The other day, I walked up the stairs to the Fine Arts building as I usually do, but a strange thing happened to me. I noticed a girl in a wheelchair to my left who, despite otherwise normal appearance, possessed no head. I was shocked, but after a few blinks, the head reappeared, once again blocking my view of the bicks behind it.

After a reality (which I will get to later) check, I recalled from my recent studies that both eyes have a blind spot where the optic nerve connects to the eye. Since there are no light receptors in these areas, one might wonder why the hell we don't just have two spots of blackness in our range of vision. Look at this website: (I originally drew my own test, but 50megs.com suck and won't let me link to it)

Blind Spot Test!

The colored test, in which you see color where your blind spot makes the black dot disappear, is your brain's fault. It doesn't really know what's there, but it makes up what it thinks is there. Everything you see is filtered through a couple different parts of your brain before it really gets to your visual cortex. The headless girl phenomenon I witnessed was, I hypothesize, a result of this blind spot and my brain's inability to "guess" the appearance of the girl's head. I was also incredibly tired, and the low blood sugar probably limited my brain's ability to work all that well. What makes it more interesting is that I could see through the head to a detailed wall of bricks past the girl's body.

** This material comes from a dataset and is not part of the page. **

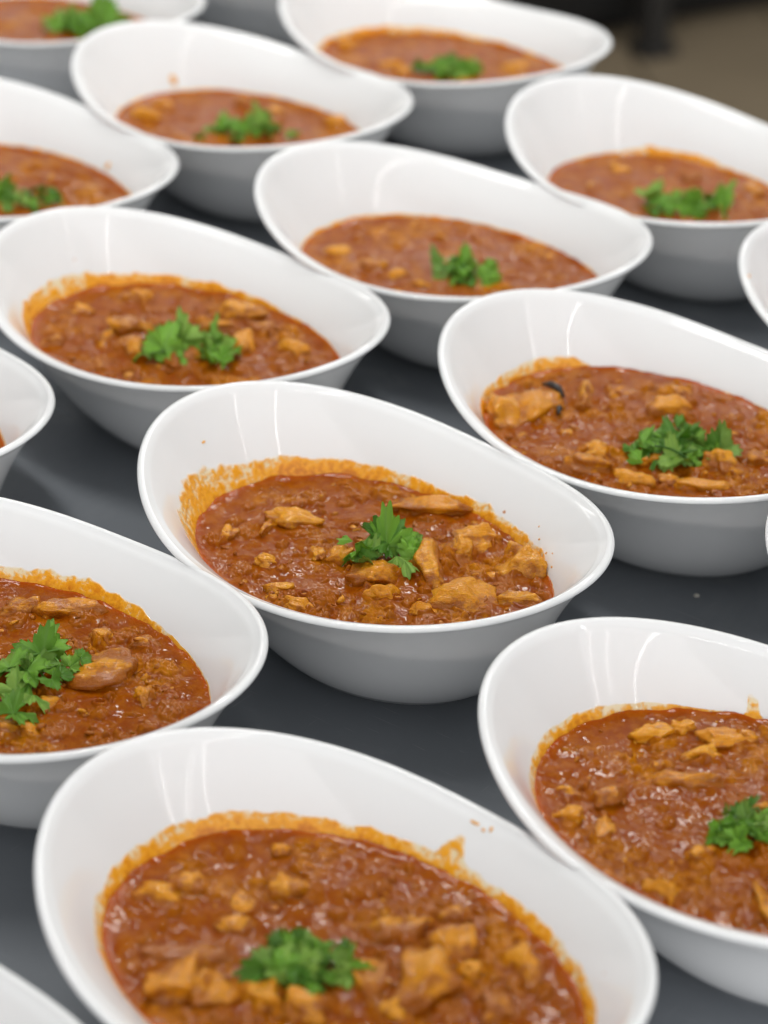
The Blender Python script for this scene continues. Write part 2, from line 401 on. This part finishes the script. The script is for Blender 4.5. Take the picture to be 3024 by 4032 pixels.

Not only this, but the reliability of all the senses leads me to ask this: what is reality? If reality to us is what we can see, touch, taste, smell, and hear, and even believe in, then what is the entire universe but a false construct of our mind, the unknown and the infinite cosmos translated by our brains into a masquerade of the tangible, of matter, space, and even time? Who's to say time isn't an illusion to keep reality to a level we can deal with? It's certainly a better explanation for the creation of the universe. The idea that a "big bang" happened or that God was just "always there" just doesn't do it for me, and shouldn't satisfy anyone, because the infinity of time is so incomprehensible. I can't accept a theory that doesn't eliminate that paradox for me.

Where did it all begin? Quit looking at electrons, big bangs, superstring theory and Jehovah. It's too linear. If Michael Talbot has taught me anything, it's that our model of the universe--of reality--is insufficient. We pathetically either try to explain it too rigidly or leave it up to our divine daddy, but both methods are just time/space/matter theories to appeal to the only thing we can truly understand, which is the physical, human ant farm we exist in today.